Wednesday, July 4, 2012

Feeling Lost at Sea

I read two posts by Debbie over at Artful Inspirations this morning. Immediately I knew that she was writing about what was troubling me, what was churning quietly around inside.
I am close to 50. I've nearly finished raising my children; I have no more little ones. I think perhaps I have done all the teaching I will do. God doesn't seem to have the classroom in my immediate future, and I can't imagine doing it again, when I'm nearly 60 and Julia has finished high school.
For the first time ever in my married life, I have neither little children nor a full-time job to occupy me.
I feel restless. Debbie's posts talk about the calm of the sea. I love that.
There's also the mesmerizing calm that comes from watching fire.
And the utter quiet of watching the massive mountain ranges. Some things on earth reduce one to feeling one's smallness physically. This in turn expands the mind -- the one advantage I seem to have over sea, fire and land. As I watch them, I think.
I am wondering what to do with myself. I know I'm busy, kind of. I'm crocheting and knitting, singing and cleaning, biking and visiting, reading and writing some. But I'm not used to a life full of little pieces. None of them seems like enough.
The peace of the sea is not adequate to my unquiet. It calms me for a moment. God calms the raging soul and, with faith, can keep it placid and content all its life.
During times like these of inner unrest, I know what's happening; I can feel it growing inside me. There's a welling of creativity, and I have to wait for it to mature and reach the point when I must write. I know other writers don't do it this way. They're disciplined, and some write every day. I wish I could, but so far, I don't. The last book I wrote, Greenfield Civil Wars, I penned the entire last chapter in about an hour, as my daughter waited for it, simply because it was ready. It was time. It came effortlessly.

That was a few months ago. I wonder what will be born this time? I know I have to feed this creativity with the right nourishment, the right ideas, the right experiences and things to look at. The right conversations.

Election-year politics is not it. Personal wranglings, family troubles and natural disasters are not it. If you wonder why artists and writers tend to remove themselves from things that others find important, this is why. They must be careful what they feed the soul, because it is the reservoir of the new, emerging created thing. If that doesn't make sense to you, that's okay. It barely makes sense to me.

I don't write when I work full-time outside the home. I only write worthwhile material when I'm at home, ruminating, vaguely bothered that I'm not working. Rather bothered that I'm not yet writing either. If I write less here, sometimes soon, you'll know it's because I'm using my words elsewhere. Let's hope so!
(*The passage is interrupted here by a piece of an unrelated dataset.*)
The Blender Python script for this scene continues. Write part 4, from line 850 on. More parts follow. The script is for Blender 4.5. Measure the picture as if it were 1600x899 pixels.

  1. Looking forward to what may come... :)
    I think you are exactly where you should be. :) a more abstract sense...I think we'll always feel somewhat unsettled this side of heave.

  2. Hi MK!
    I liked the reminder of AML's Gift from the Sea, too. I admit it is easier for me to surrender to the "lots of little pieces" when I know my quiet time is limited and school duties and concerns are looming. I think you'll be writing and writing, using your true voice as time allows. We so lean towards qualifying our use of time. Why do we? Inspiration is not always dependable but it is always good. God has you in that little town because that little town will be YOUR current teacher. I want to embrace my teachers. You definitely are embracing your circumstances with your biking and walking, working at the market. It's no coincidence that you are the age you are and that you live where you do. Oh, we do serve a brilliant God! Thank you so much for sharing your heart with us. You're a truth teller.

  3. I'm much in the same boat as you. The same age, children leaving home, and etc. I was concerned about my time at one point too, but it is amazing to me how God fills up our days with good things that we hadn't anticipated. I do still help on the ranch, but I don't have children and homeschooling anymore. The grandchildren take up a nice chunk of time and then there are just a million other little things that do. I don't mind working in small chunks of time. I always have and I probably always will. Mother Teresa said something -- "We can do no great things; only small things with great love." That's the way it seems to work best for me.